À 86 ans, Charles Lloyd reste un maître conteur des sons, son saxophone déborde de sagesse et aussi d’espièglerie. Soutenu par un autre quartette phénoménal, soit Jason Moran au piano, Larry Grenadier à la basse et Brian Blade à la batterie, le légendaire jazzman suggère un double album des plus solides et fait l’éloquente démonstration qu’il n’a pas perdu la main, loin s’en faut.
Le premier morceau, Defiant Tender Warrior, donne le ton, joliment et fermement. Cette pièce oscille entre les tendres soupirs du ténor de Lloyd et les chaudes explosions d’énergie de son groupe. Le piano de Moran ondule à ses côtés, tandis que la batterie subtile et dynamique de Blade maintient le tout en mouvement. The Sky Will Still Be There Tomorrow laisse place à des moments de pure joie désinhibée, comme Monk’s Dance, où les accents rythmiques sournois de Moran et Blade semblent pousser Lloyd vers un final sauvage et extatique.

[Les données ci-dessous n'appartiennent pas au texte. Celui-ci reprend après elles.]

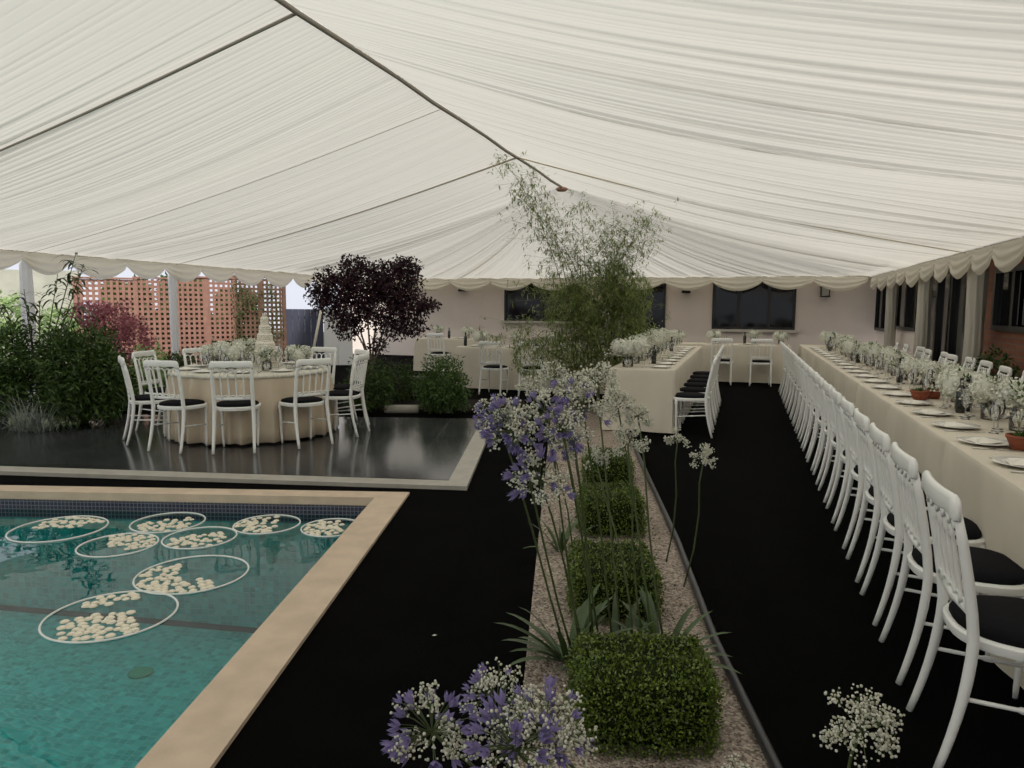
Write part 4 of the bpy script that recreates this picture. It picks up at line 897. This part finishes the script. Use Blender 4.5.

Mais ce sont les moments plus calmes qui restent vraiment en mémoire. The Water Is Rising met en valeur le jeu de flûte de Lloyd – plaintif et obsédant, entre prière et souvenir.
La pièce titre, The Sky Will Still Be There Tomorrow, ressemble à une douce promesse : même si la vie change, certaines choses perdurent. La dernière chanson, When the Sun Comes Up, Darkness Is Gone, vous laisse le même sentiment, une sorte d’expiration de paix et de contentement.
C’est un album spécial de Lloyd : il laisse la place à la joie et à la perte, à ce qui est éphémère et à ce qui dure. Cet opus est honnête et profondément humain, à l’image de son concepteur. Nous avons de la chance de pouvoir encore compter sur lui.